▶ [Written instruction]:
Restate the entire listing word for word.

--- START Dataset content ---

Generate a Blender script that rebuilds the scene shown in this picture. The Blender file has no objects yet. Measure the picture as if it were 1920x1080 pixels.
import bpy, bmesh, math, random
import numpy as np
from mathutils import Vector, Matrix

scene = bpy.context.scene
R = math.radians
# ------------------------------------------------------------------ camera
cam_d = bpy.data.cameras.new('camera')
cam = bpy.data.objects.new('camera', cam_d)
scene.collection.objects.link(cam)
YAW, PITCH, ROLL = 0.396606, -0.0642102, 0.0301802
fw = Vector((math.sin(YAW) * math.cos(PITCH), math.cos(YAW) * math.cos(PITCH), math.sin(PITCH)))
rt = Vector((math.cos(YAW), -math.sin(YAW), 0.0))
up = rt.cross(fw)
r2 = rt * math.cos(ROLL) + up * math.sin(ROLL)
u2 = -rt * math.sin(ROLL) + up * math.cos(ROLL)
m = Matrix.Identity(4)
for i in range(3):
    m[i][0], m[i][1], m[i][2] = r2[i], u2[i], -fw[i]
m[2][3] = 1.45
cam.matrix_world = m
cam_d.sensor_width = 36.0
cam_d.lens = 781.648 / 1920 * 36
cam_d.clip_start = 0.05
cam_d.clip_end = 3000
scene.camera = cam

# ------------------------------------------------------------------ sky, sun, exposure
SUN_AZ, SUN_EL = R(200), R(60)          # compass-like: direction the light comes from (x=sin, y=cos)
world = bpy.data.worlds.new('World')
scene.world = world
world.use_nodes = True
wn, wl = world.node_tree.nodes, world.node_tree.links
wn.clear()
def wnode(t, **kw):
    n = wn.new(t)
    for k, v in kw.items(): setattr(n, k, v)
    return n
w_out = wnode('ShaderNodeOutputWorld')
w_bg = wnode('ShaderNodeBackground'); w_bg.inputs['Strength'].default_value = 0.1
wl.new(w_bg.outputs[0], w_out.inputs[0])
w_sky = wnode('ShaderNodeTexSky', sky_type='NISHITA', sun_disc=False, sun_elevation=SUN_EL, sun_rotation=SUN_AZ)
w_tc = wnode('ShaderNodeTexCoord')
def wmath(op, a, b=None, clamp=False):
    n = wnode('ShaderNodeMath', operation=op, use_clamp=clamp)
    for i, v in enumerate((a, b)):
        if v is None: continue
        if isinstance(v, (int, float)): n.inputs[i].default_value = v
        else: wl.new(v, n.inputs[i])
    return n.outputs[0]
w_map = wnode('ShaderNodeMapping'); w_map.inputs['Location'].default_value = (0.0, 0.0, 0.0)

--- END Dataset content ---

▶ [Finished task]:
Generate a Blender script that rebuilds the scene shown in this picture. The Blender file has no objects yet. Measure the picture as if it were 1920x1080 pixels.
import bpy, bmesh, math, random
import numpy as np
from mathutils import Vector, Matrix

scene = bpy.context.scene
R = math.radians
# ------------------------------------------------------------------ camera
cam_d = bpy.data.cameras.new('camera')
cam = bpy.data.objects.new('camera', cam_d)
scene.collection.objects.link(cam)
YAW, PITCH, ROLL = 0.396606, -0.0642102, 0.0301802
fw = Vector((math.sin(YAW) * math.cos(PITCH), math.cos(YAW) * math.cos(PITCH), math.sin(PITCH)))
rt = Vector((math.cos(YAW), -math.sin(YAW), 0.0))
up = rt.cross(fw)
r2 = rt * math.cos(ROLL) + up * math.sin(ROLL)
u2 = -rt * math.sin(ROLL) + up * math.cos(ROLL)
m = Matrix.Identity(4)
for i in range(3):
    m[i][0], m[i][1], m[i][2] = r2[i], u2[i], -fw[i]
m[2][3] = 1.45
cam.matrix_world = m
cam_d.sensor_width = 36.0
cam_d.lens = 781.648 / 1920 * 36
cam_d.clip_start = 0.05
cam_d.clip_end = 3000
scene.camera = cam

# ------------------------------------------------------------------ sky, sun, exposure
SUN_AZ, SUN_EL = R(200), R(60)          # compass-like: direction the light comes from (x=sin, y=cos)
world = bpy.data.worlds.new('World')
scene.world = world
world.use_nodes = True
wn, wl = world.node_tree.nodes, world.node_tree.links
wn.clear()
def wnode(t, **kw):
    n = wn.new(t)
    for k, v in kw.items(): setattr(n, k, v)
    return n
w_out = wnode('ShaderNodeOutputWorld')
w_bg = wnode('ShaderNodeBackground'); w_bg.inputs['Strength'].default_value = 0.1
wl.new(w_bg.outputs[0], w_out.inputs[0])
w_sky = wnode('ShaderNodeTexSky', sky_type='NISHITA', sun_disc=False, sun_elevation=SUN_EL, sun_rotation=SUN_AZ)
w_tc = wnode('ShaderNodeTexCoord')
def wmath(op, a, b=None, clamp=False):
    n = wnode('ShaderNodeMath', operation=op, use_clamp=clamp)
    for i, v in enumerate((a, b)):
        if v is None: continue
        if isinstance(v, (int, float)): n.inputs[i].default_value = v
        else: wl.new(v, n.inputs[i])
    return n.outputs[0]
w_map = wnode('ShaderNodeMapping'); w_map.inputs['Location'].default_value = (0.0, 0.0, 0.0)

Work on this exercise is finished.